Die Besuche bei den Zeitzeugen sollen in der Zeit zwischen dem 2. und 9. April stattfinden. Begleitet werden die Deutschen, alle zwischen 18 und 20 Jahre alt, von polnischen Studenten aus Allenstein, die ihnen bei der Verständigung mit den ehemaligen Zwangsarbeitern helfen werden. Sie werden die Paderborner auch auf ihren Reisen kreuz und quer durch das Land auf dem Weg zu den teilweise abgelegenen Wohnorten der Interviewpartner begleiten. »Wir werden mit dem Zug fahren und sicher auch unterwegs mal übernachten«, freut sich Jan Oertzen auf eine Reise mit vielen neuen Erfahrungen. Es werde höchste Zeit aufzubrechen, meint Markus Dreier: »Die Zeitzeugen sterben, wir müssen jetzt was tun«.

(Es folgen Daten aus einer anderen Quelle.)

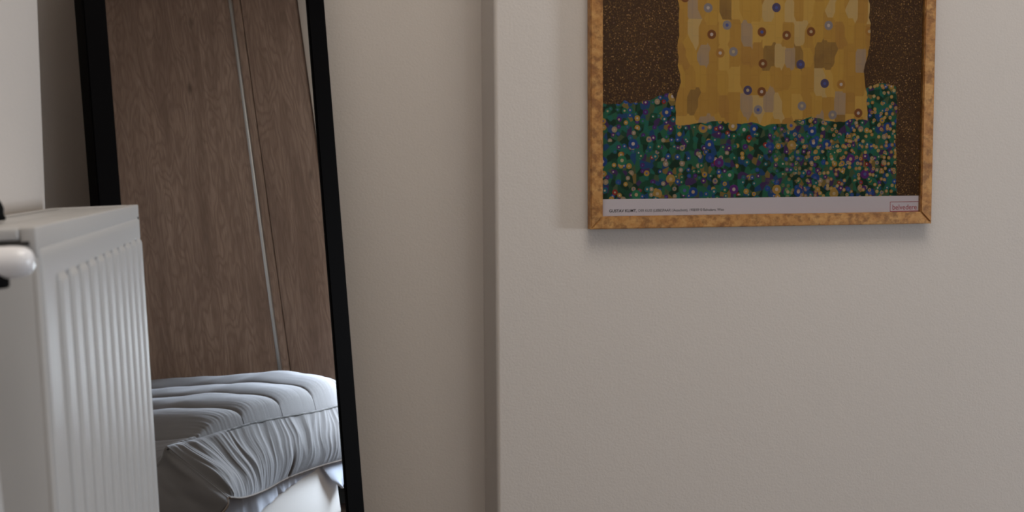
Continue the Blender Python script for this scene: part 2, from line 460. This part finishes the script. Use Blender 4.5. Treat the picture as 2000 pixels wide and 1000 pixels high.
bar('frame_bar', [(W2, 0), (W2, L), (i2, L - FW), (i2, FW)])
bar('frame_bar', [(-W2, 0), (W2, 0), (i2, FW), (-i2, FW)])
bar('frame_bar', [(-W2, L), (-i2, L - FW), (i2, L - FW), (W2, L)])
bm = bmesh.new()
vs = [bm.verts.new(p) for p in ((-i2 - .004, -.0030, FW - .004), (i2 + .004, -.0030, FW - .004), (i2 + .004, -.0030, L - FW + .004), (-i2 - .004, -.0030, L - FW + .004))]
bm.faces.new(vs)
g = bmesh.ops.extrude_face_region(bm, geom=list(bm.faces)); bmesh.ops.translate(bm, verts=[v for v in g['geom'] if isinstance(v, bmesh.types.BMVert)], vec=(0, -.004, 0))
o = finish('mirror_glass', bm, M_mirror, mroot)
box('backing_board', (-i2 - .004, i2 + .004, -T + .003, -.008, FW - .004, L - FW + .004), M_mdf, mroot)

# ---------------------------------------------------------------- framed print
fz0, fz1 = -.083 + H, -.083 + .737 + H; fx0, fx1 = .410, .9345
yf, yb = 1.482, 1.4985; fwid = .0178
pr = tag(empty('framed_print', (fx0, yb, fz0)), 'art print in a narrow aged gold frame hanging on the back wall', 'picture')
def gbar(name, pts):
    bm = bmesh.new()
    prof = [(0, 0), (.0, 1)]
    f = [bm.verts.new((p[0], yf - yb, p[1])) for p in pts]; b = [bm.verts.new((p[0], 0, p[1])) for p in pts]
    bm.faces.new(f); bm.faces.new(b[::-1])
    for i in range(4): bm.faces.new((f[i], f[(i + 1) % 4], b[(i + 1) % 4], b[i]))
    bmesh.ops.recalc_face_normals(bm, faces=bm.faces)
    es = [e for e in bm.edges if all(abs(v.co.y - (yf - yb)) < 1e-6 for v in e.verts)]
    bmesh.ops.bevel(bm, geom=es, offset=.0014, segments=2, affect='EDGES')
    return finish(name, bm, M_gold, pr, True, 35)
PW, PH = fx1 - fx0, fz1 - fz0; q = fwid
gbar('frame_bar', [(0, 0), (q, q), (q, PH - q), (0, PH)])
gbar('frame_bar', [(PW, 0), (PW, PH), (PW - q, PH - q), (PW - q, q)])
gbar('frame_bar', [(0, 0), (PW, 0), (PW - q, q), (q, q)])
gbar('frame_bar', [(0, PH), (q, PH - q), (PW - q, PH - q), (PW, PH)])
# the print is an invented abstract: brown field, ochre block of patches, green field of dots
def art_mat():
    t = NT('abstract_print')
    tc = t.n('ShaderNodeTexCoord'); sep = t.n('ShaderNodeSeparateXYZ'); t.l(tc.outputs['Object'], sep.inputs[0])
    x, z = sep.outputs['X'], sep.outputs['Z']
    P = tc.outputs['Object']
    # brown field with fine ochre flecks
    cl = t.noise(P, 9, 3); fl = t.noise(P, 520, 3, .65)
    brown = t.mix(cl, (.045, .022, .013, 1), (.11, .058, .028, 1))
    brown = t.mix(t.ramp(fl, [(.56, (0, 0, 0)), (.66, (.8, .8, .8))]), brown, (.42, .23, .07, 1))
    def spots(scale, rad, pal, base, seed, keep=1.0):
        v = t.n('ShaderNodeTexVoronoi', voronoi_dimensions='2D'); v.inputs['Scale'].default_value = scale
        mp = t.n('ShaderNodeCombineXYZ'); t.l(t.math('ADD', x, seed), mp.inputs[0]); t.l(z, mp.inputs[1]); t.l(mp.outputs[0], v.inputs['Vector'])
        sx = t.n('ShaderNodeSeparateColor'); t.l(v.outputs['Color'], sx.inputs[0])
        c = t.ramp(sx.outputs[0], pal, True)
        sel = t.math('LESS_THAN', sx.outputs[1], keep)
        m_ = t.math('MULTIPLY', t.math('LESS_THAN', v.outputs['Distance'], rad), sel)
        r_ = t.math('MULTIPLY', t.math('LESS_THAN', v.outputs['Distance'], rad * .36), sel)
        c = t.mix(r_, c, t.ramp(sx.outputs[2], [(0, (.55, .42, .25)), (.4, (.10, .12, .35)), (.7, (.6, .5, .45))], True))
        return t.mix(m_, base, c), m_
    brown, _ = spots(280, .27, [(0, (.42, .22, .06)), (.6, (.24, .12, .04))], brown, 5.5, .12)
    # ochre block, soft patchwork of upright tiles
    cmb = t.n('ShaderNodeCombineXYZ'); t.l(x, cmb.inputs[1]); t.l(z, cmb.inputs[0])
    br = t.n('ShaderNodeTexBrick'); t.l(cmb.outputs[0], br.inputs['Vector'])
    br.inputs['Scale'].default_value = 1; br.inputs['Brick Width'].default_value = .036; br.inputs['Row Height'].default_value = .0125
    br.inputs['Mortar Size'].default_value = .0004; br.inputs['Bias'].default_value = -.1
    br.inputs['Color1'].default_value = (.52, .28, .055, 1); br.inputs['Color2'].default_value = (.40, .21, .045, 1); br.inputs['Mortar'].default_value = (.22, .11, .03, 1)
    vb = t.n('ShaderNodeTexVoronoi', voronoi_dimensions='2D', distance='CHEBYCHEV'); vb.inputs['Scale'].default_value = 1
    cm2 = t.n('ShaderNodeCombineXYZ'); t.l(t.math('MULTIPLY', x, 62), cm2.inputs[0]); t.l(t.math('MULTIPLY', z, 30), cm2.inputs[1]); t.l(cm2.outputs[0], vb.inputs['Vector'])
    vb.inputs['Randomness'].default_value = .55
    sb = t.n('ShaderNodeSeparateColor'); t.l(vb.outputs['Color'], sb.inputs[0])
    patch = t.ramp(sb.outputs[0], [(0, (.60, .34, .06)), (.25, (.50, .26, .05)), (.5, (.70, .43, .10)), (.68, (.42, .20, .05)), (.82, (.36, .31, .30)), (.90, (.14, .075, .04)), (.95, (.66, .50, .25))], True)
    gold = t.mix(.72, br.outputs['Color'], patch)
    gold = t.mix(t.math('MULTIPLY', t.noise(P, 55, 5, .6), .5), gold, (.66, .40, .09, 1))
    g, _ = spots(26, .17, [(0, (.30, .26, .26)), (.35, (.24, .09, .03)), (.6, (.45, .22, .05)), (.8, (.10, .08, .16))], gold, 3.3, .55)
    # green field with confetti dots
    gr = t.mix(t.noise(P, 60, 4, .6), (.010, .045, .028, 1), (.040, .16, .09, 1))
    pal1 = [(0, (.02, .16, .09)), (.22, (.025, .09, .33)), (.40, (.10, .025, .18)), (.55, (.50, .30, .06)), (.70, (.02, .15, .17)), (.85, (.40, .30, .20)), (.95, (.32, .035, .025))]
    pal2 = [(0, (.13, .03, .20)), (.3, (.02, .07, .28)), (.6, (.03, .20, .10)), (.8, (.45, .28, .07))]
    vc_ = t.n('ShaderNodeTexVoronoi', voronoi_dimensions='2D'); vc_.inputs['Scale'].default_value = 1
    c3 = t.n('ShaderNodeCombineXYZ'); t.l(t.math('MULTIPLY', x, 150), c3.inputs[0]); t.l(t.math('MULTIPLY', z, 118), c3.inputs[1]); t.l(c3.outputs[0], vc_.inputs['Vector'])
    s3 = t.n('ShaderNodeSeparateColor'); t.l(vc_.outputs['Color'], s3.inputs[0])
    leaf = t.ramp(s3.outputs[0], [(0, (.010, .030, .018)), (.2, (.03, .16, .085)), (.38, (.015, .075, .04)), (.55, (.02, .17, .13)), (.68, (.02, .07, .24)), (.78, (.10, .13, .06)), (.88, (.08, .022, .14)), (.95, (.30, .19, .05))], True)
    gr = t.mix(.8, gr, leaf)
    gr, _ = spots(115, .36, pal1, gr, 1.1, .45)
    gr, _ = spots(80, .32, pal1, gr, 7.7, .4)
    gr, _ = spots(44, .30, pal2, gr, 2.9, .38)
    # more ochre dots towards the right of the green field
    och, om = spots(125, .32, [(0, (.62, .36, .09)), (.5, (.52, .27, .06)), (.8, (.62, .44, .15))], gr, 4.4, .6)
    wr = t.ramp(x, [(.26, (0, 0, 0)), (.36, (1, 1, 1))])
    gr = t.mix(t.math('MULTIPLY', wr, .9), gr, och)
    # layout (metres from the frame's lower left corner)
    wob = t.math('MULTIPLY', t.math('SUBTRACT', t.noise(P, 16, 3), .5), .035)
    inx = t.math('MULTIPLY', t.math('GREATER_THAN', t.math('ADD', x, wob), .130), t.math('LESS_THAN', t.math('ADD', x, wob), .420))
    inz = t.math('GREATER_THAN', t.math('ADD', z, t.math('MULTIPLY', wob, 1.2)), .150)
    lowg = t.math('LESS_THAN', t.math('ADD', z, t.math('MULTIPLY', wob, 1.5)), t.math('ADD', .178, t.math('MULTIPLY', t.math('SUBTRACT', x, .02), .06)))
    grx = t.math('LESS_THAN', t.math('ADD', x, t.math('MULTIPLY', wob, .5)), .468)
    c = t.mix(t.math('MULTIPLY', lowg, grx), brown, gr)
    c = t.mix(t.math('MULTIPLY', inx, inz), c, g)
    # paper margin
    c = t.mix(t.math('LESS_THAN', z, .0415), c, (.86, .80, .87, 1))
    t.base(c); t.set(Roughness=.55); t.b.inputs['Specular IOR Level'].default_value = .2
    return t.m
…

Sandra Knust hat sich für das freiwillige Projekt entschieden, »weil ich Interesse an der NS-Zeit habe und finde, dass die Ereignisse damals nicht in Vergessenheit geraten sollen«. Also war sie dabei, als es in der Vorbereitung der Zeitzeugen-Befragung im Unterricht um geschichtliche Hintergründe und die Frage ging: »Was haben wir mit den Untaten unserer Väter zu tun?« Verstehen wollen was damals in der Zeit des Zweiten Weltkriegs passiert ist, scheint das Hauptmotiv für das Engagement der jungen Leute zu sein. Und damit von ihren Erfahrungen und Eindrücken auch andere noch etwas lernen können, planen sie, ihre Recherchen als Buch herauszugeben. »Ich möchte in meiner Schulzeit nicht nur Wissen aufnehmen, sondern auch selbst etwas hinterlassen«, sagt Maike Greinel.

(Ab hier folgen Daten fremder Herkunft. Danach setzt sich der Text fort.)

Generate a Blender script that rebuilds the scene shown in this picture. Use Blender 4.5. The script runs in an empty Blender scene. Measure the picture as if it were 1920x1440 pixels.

Sie hat einige der ehemaligen Zwangsarbeiter bereits im vergangenen November kennengelernt, als diese auf Einladung des Bürgermeisters Paderborn besuchten. Die Wirtschaftsgymnasiasten hatten damals für die Gruppe einen Stadtrundgang vorbereitet und die alten Leute auf ihrem Weg durch die Bischofsstadt begleitet, der viele Erinnerungen weckte. Jetzt wollen sie sehen, wo und wie die Polen in ihrem Heimatland leben. Von dieser Reise wieder zurück gekehrt nach Paderborn beginnt die Phase der Interview-Ausarbeitung. Dabei werden sich die Berufskollegiaten mit ihren polnischen Projektpartnern via Internet austauschen.

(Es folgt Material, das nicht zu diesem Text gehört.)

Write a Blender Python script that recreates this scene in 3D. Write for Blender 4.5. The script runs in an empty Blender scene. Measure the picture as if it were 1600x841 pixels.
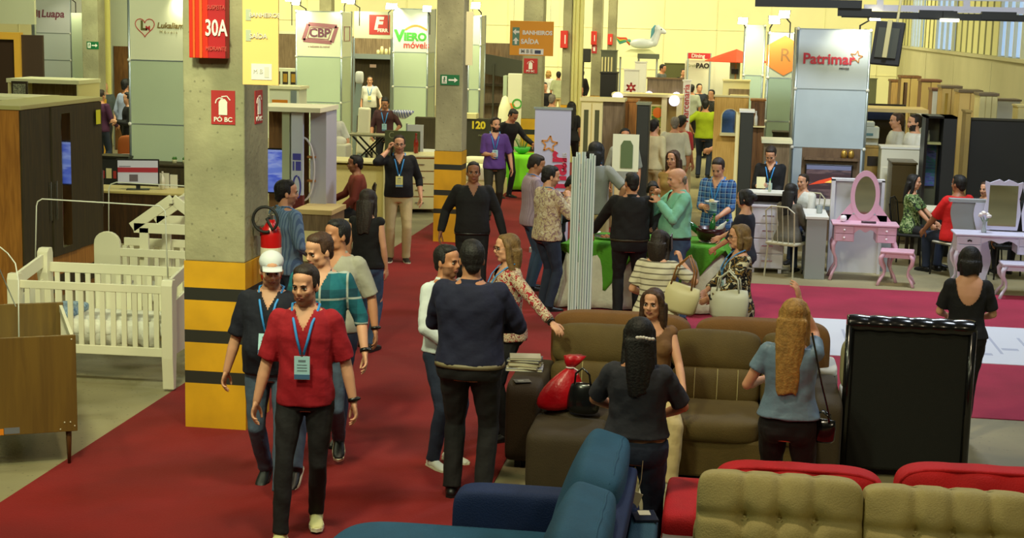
import bpy, bmesh, math, random
import numpy as np
from math import sin, cos, pi, radians, sqrt, atan2
from mathutils import Vector, Matrix, Euler, noise

random.seed(7)
SC = bpy.context.scene
COL = SC.collection

# ------------------------------------------------------------------ camera
F = 2400.0; HC = 3.27; PIT = radians(9.18); YAW = radians(7.96); ROLL = radians(1.4)
cd = bpy.data.cameras.new('camera'); cam = bpy.data.objects.new('camera', cd); COL.objects.link(cam)
cd.sensor_width = 36.0; cd.lens = 36.0 * F / 1600.0; cd.clip_end = 300
CR = Matrix.Rotation(YAW, 3, 'Z') @ Matrix.Rotation(pi/2 - PIT, 3, 'X') @ Matrix.Rotation(ROLL, 3, 'Z')
cam.matrix_world = Matrix.Translation((0, 0, HC)) @ CR.to_4x4()
SC.camera = cam

def ray(px, py): return CR @ Vector(((px - 800) / F, -(py - 420.5) / F, -1))
def G(px, py, z=0.0):            # point of the level z seen at a pixel
    r = ray(px, py); t = (z - HC) / r.z
    return Vector((r.x * t, r.y * t, z))
def W(px, py, Y):                # point of the wall-parallel plane at depth Y
    r = ray(px, py); t = Y / r.y
    return Vector((r.x * t, Y, HC + r.z * t))

# ------------------------------------------------------------------ render look
SC.view_settings.view_transform = 'Standard'
SC.view_settings.look = 'None'
SC.view_settings.gamma = 1.0
SC.view_settings.use_curve_mapping = False
SC.view_settings.exposure = -0.36
wd = bpy.data.worlds.new('world'); SC.world = wd; wd.use_nodes = True
wd.node_tree.nodes['Background'].inputs[0].default_value = (0.80, 0.85, 0.62, 1)
wd.node_tree.nodes['Background'].inputs[1].default_value = 0.035

def area(name, loc, size, energy, col, rot=(0, 0, 0), sy=None, spread=None):
    l = bpy.data.lights.new(name, 'AREA'); l.energy = energy; l.color = col
    l.shape = 'RECTANGLE' if sy else 'SQUARE'; l.size = size
    if sy: l.size_y = sy
    if spread: l.spread = radians(spread)
    o = bpy.data.objects.new(name, l); o.location = loc; o.rotation_euler = rot; COL.objects.link(o)
    return o
YEL = (1.0, 0.94, 0.55); GRN = (0.93, 1.0, 0.62); COOL = (0.78, 0.88, 1.0); WARM = (1.0, 0.84, 0.55)
# rows of area lights for unseen roof lamps, tilted to brighten camera-facing sides
for (x, y, s, e, c) in [
    (-18, 52, 3.0, 1250, YEL), (-6, 52, 3.0, 1250, YEL), (2, 50, 2.5, 1150, YEL),
    (-20, 38, 3.0, 1050, YEL), (-9, 40, 3.0, 1050, YEL), (0, 40, 2.5, 950, YEL),
    (-12, 28, 2.0, 640, GRN), (-5.5, 29, 2.0, 520, YEL), (2, 30, 2.0, 600, YEL),
    (-9, 19, 1.0, 250, GRN), (-3, 20, 1.0, 300, WARM), (2.5, 19.5, 1.2, 520, COOL),
    (-7.0, 9.5, 0.6, 130, GRN), (-1.2, 8.0, 0.6, 200, WARM), (3.4, 12.0, 1.0, 240, COOL)]:
    area('hall_and_fill_lamp', (x, y, 6.9), s, e*(.62 if y > 45 else .95 if y > 25 else 1), c, rot=(radians(32 if y > 25 else 12), 0, 0))
area('hall_and_fill_lamp', (-3.2, 5.5, 6.9), .8, 170, GRN, rot=(radians(55), 0, radians(8)), spread=85)  # added fill that brightens the big column and the cream sign
area('hall_and_fill_lamp', (-5.5, 2.5, 6.6), 0.8, 170, GRN, rot=(radians(48), 0, 0))  # added fill from the camera side for upright faces at the left
area('hall_and_fill_lamp', (2.5, 3.0, 6.6), 0.8, 120, WARM, rot=(radians(48), 0, 0))  # added fill from the camera side for upright faces at the right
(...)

Im August ist ein Gegenbesuch geplant, die Allensteiner werden das Hochstift kennenlernen. Spätestens dann soll das Buch fertig sein und im Rahmen eines Vortragsabends an der Universität vorgestellt werden. Unterstützt wurde das Projekt von der Stiftungsinitiative »Frieden für Europa«.